Lisa Martland, who edits an annual musical theatre supplement for the industry journal The Stage, agrees that performers' jobs shouldn't be underestimated. "Training in musical theatre is vital," she asserts, and points out that many finalists in the reality TV shows have extensive training, which is downplayed as part of the "rags to riches" story arc that's forced on candidates. "A 16-year-old watching one of these shows might think that you can walk off the street straight into the lead role in a West End musical," she says, "but there's a lot of very hard work involved to cope with the demands of doing seven or eight shows a week. Connie Fisher [the winner of How Do You Solve A Problem Like Maria?] found her voice suffered because of her schedule, and she had to take a break from performing." Another concern is that programmes such as Over the Rainbow rely on conventional stagings of familiar musicals - when working on Oliver! in conjunction with the BBC's I'd Do Anything, the choreographer Matthew Bourne admitted there was never a question that Nancy wouldn't appear in a red dress - and so an overabundance of revivals may drive more innovative work out of the West End.

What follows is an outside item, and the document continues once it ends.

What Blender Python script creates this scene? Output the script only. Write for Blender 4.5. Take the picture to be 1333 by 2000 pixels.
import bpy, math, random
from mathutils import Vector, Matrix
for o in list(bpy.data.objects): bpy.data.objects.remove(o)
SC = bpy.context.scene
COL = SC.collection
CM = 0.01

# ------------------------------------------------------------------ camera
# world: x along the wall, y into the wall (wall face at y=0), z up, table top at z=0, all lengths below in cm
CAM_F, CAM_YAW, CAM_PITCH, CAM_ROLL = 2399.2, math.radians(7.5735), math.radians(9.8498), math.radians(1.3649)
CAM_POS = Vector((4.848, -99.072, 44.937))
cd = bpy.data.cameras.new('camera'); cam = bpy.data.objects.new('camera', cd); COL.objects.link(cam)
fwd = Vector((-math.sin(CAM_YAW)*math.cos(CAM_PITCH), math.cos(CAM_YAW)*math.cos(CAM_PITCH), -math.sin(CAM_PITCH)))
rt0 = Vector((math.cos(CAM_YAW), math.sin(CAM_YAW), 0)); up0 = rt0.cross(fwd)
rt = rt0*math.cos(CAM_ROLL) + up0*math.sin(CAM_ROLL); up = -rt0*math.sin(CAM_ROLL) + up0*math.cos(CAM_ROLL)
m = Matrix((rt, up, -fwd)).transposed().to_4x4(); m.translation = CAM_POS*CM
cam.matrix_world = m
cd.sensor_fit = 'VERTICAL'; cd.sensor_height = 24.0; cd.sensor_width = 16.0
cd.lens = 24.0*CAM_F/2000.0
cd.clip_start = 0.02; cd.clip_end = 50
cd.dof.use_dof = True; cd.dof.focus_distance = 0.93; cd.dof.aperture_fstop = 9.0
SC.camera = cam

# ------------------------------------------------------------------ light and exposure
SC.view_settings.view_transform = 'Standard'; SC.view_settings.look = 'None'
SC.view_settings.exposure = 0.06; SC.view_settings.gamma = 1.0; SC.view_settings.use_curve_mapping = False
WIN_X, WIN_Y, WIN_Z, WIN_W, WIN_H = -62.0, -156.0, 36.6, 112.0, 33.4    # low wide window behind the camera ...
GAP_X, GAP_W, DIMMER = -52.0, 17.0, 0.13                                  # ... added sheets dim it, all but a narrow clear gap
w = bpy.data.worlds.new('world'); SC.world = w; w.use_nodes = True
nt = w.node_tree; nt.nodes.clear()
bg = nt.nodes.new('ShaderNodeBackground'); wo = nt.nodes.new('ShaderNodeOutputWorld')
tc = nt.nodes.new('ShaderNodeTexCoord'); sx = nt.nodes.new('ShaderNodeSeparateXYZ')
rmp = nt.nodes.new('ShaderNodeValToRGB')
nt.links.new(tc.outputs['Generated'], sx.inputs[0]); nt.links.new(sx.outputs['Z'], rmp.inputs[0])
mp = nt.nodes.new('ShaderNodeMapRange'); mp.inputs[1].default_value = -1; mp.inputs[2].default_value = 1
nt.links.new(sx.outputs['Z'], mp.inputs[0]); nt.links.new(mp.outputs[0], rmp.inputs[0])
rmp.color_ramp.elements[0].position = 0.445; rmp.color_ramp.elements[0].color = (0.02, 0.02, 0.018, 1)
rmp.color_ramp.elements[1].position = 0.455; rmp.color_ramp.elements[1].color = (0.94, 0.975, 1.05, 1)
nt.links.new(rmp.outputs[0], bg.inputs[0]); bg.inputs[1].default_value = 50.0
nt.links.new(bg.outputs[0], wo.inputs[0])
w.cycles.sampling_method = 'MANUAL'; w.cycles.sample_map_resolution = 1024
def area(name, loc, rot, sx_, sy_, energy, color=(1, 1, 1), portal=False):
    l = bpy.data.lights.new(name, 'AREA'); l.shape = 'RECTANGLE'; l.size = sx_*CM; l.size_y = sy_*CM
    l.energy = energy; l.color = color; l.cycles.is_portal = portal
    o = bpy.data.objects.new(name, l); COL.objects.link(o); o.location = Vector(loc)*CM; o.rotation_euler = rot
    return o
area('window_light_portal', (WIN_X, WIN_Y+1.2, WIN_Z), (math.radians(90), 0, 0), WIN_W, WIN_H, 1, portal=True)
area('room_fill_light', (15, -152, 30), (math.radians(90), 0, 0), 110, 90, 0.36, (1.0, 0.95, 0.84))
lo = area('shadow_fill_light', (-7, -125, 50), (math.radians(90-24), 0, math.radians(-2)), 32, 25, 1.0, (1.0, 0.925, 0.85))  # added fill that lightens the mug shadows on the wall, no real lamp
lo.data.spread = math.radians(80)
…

Martland concedes that musical theatre isn't enjoying the same sort of creative heyday it had in the 1980s, when new musicals such as Cats and Les Miserables were launched. She says that the proliferation of revival shows attached to TV competitions is "part of a wider general trend" towards safe musical theatre, which guarantees high box office returns. In addition to revivals such as The Wizard of Oz, you'll find the West End dominated by musicals with a pre-existing fan base: either "jukebox" shows which weave a story around a band or artist's back catalogue (Thriller Live, Jersey Boys, We Will Rock You) or TV and film adaptations (Sister Act, Legally Blonde, Hairspray).

In Martland's words, this lack of genuinely new work is "not the fault of these talent shows, but it's exaggerated by them. Whether if they didn't exist a new show would be getting promoted it's hard to tell". Then there's the question of the BBC essentially providing free advertising for the musicals associates with its programmes. Back in 2008, the Old Vic's artistic director Kevin Spacey blasted the corporation, saying that its exposure of certain big-budget musicals was "unfair" and "crossed a line", adding, "effectively this type of programme is just an X-Factor in the theatre. It makes no cultural contribution at all." A BBC spokesman replied that the programmes were not unduly promotional and pointed out that the corporation did not benefit from the musicals' success.

Over on Over the Rainbow's Dorothy Farm, where Graham Norton is overseeing a fierce battle for the lead role in The Wizard of Oz, competition is fierce and emotions are running high. Nine thousand contestants have been whittled down to 54, then to 20, and then to 11, with some very talented youngsters in the running. Lloyd Webber, Church and the rest of the panel are gearing up to make some tough decisions.

"She doesn't have to be conventionally beautiful," Lloyd Webber says of Dorothy. "The main thing she has to do is break your heart." He's not worried about the criticisms: "The fact is, these programmes have turned a whole generation on to musical theatre. "And it's not just musical theatre that has benefited. The West End overall has had its best ever season three years in a row since we started doing these programmes. I'm on the ground floor, and I've seen it happen. It's a whole new ball game now - and I couldn't be happier about it."